45. "Seenotrettung ist eine humanitäre Verpflichtung."
=> Völlig triviale Aussage. Niemand bestreitet, dass man Menschen in Seenot zu helfen hat. In dem genannten Kontext geht es vielmehr darum, dass nicht jeder Schiffsbrüchiger auf diesem Planten nach Deutschland verbracht werden soll geschweigen denn kann.
47. "Die derzeitige Drogenpolitik ist illiberal, irrational und sozialschädlich. Konsumenten müssen entkriminalisiert werden."
=> Viel zu pauschale Behauptungen, die eher an den Anarcho-Flügel linker Parteien erinnern als die von Humanisten. Beim Thema Drogenpolitik gibt es gute Argumente auf beiden Seiten.
Marianne Schweizer am Permanenter Link
Noch ein paar Anmerkungen bzw. Fragen zu einigen Punkten:
4. "In Kitas und Kindergärten darf es keine frühkindliche Indoktrination geben." Ist es "Indoktrination", wenn in Kindergärten Weihnachten mit der christlichen Weihnachtsgeschichte gefeiert wird ?

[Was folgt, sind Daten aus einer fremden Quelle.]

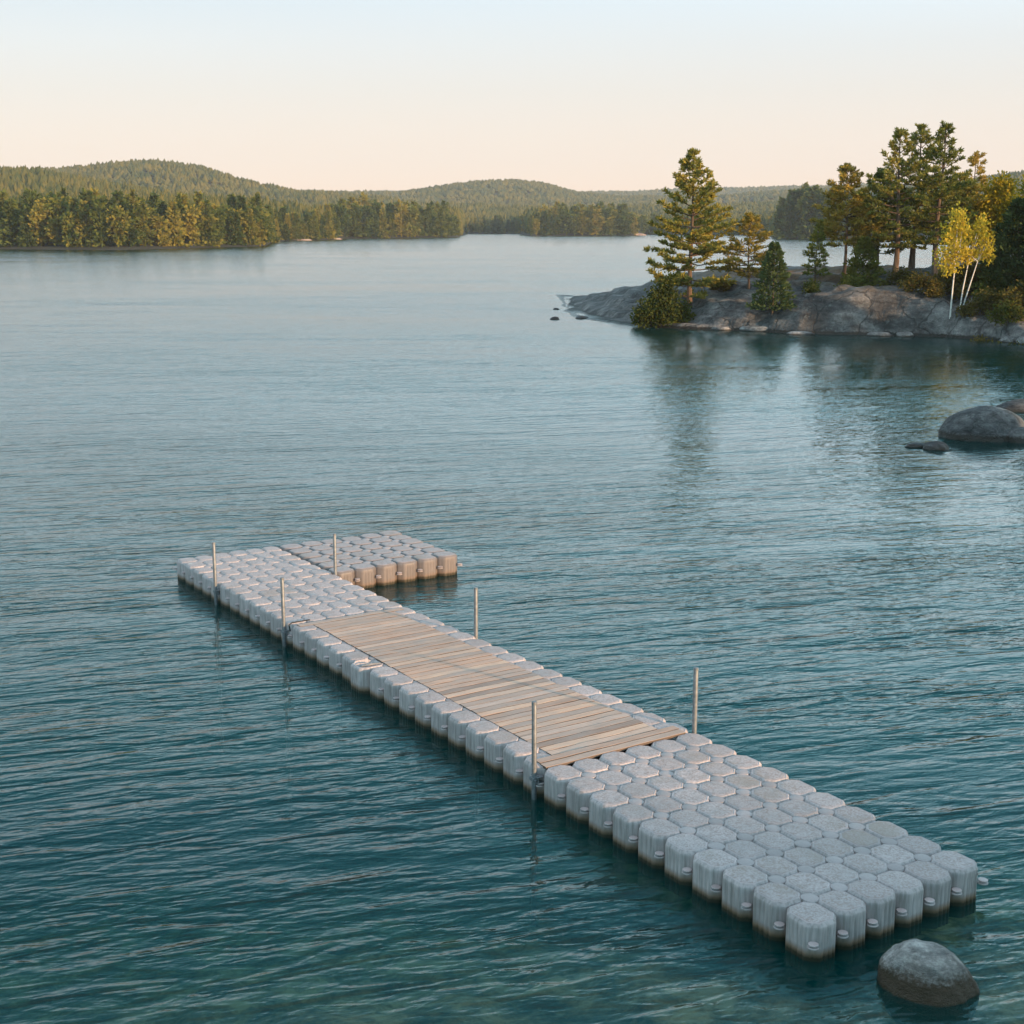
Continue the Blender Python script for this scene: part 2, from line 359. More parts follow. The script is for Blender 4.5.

24. "Blasphemiegesetze wie Paragraf 166 StGB gefährden den öffentlichen Frieden und müssen gestrichen werden." Da bin ich mir nicht so sicher, ich nehme an, dass eher Koranverbrennungen den öffentlichen Frieden gefährden.
45. "Seenotrettung ist eine humanitäre Verpflichtung." Mit der Rettung ist es nicht getan. Die wesentliche Frage, wohin die Geretteten gebracht werden sollen, bleibt offen.
46. "Soziale Sicherheit ist ein Menschenrecht. Die Schwächsten der Gesellschaft gegeneinander auszuspielen, ist perfide." Wie woll das "Menschenrecht auf soziale Sicherheit" für Migranten aussehen und wie soll es funktionieren?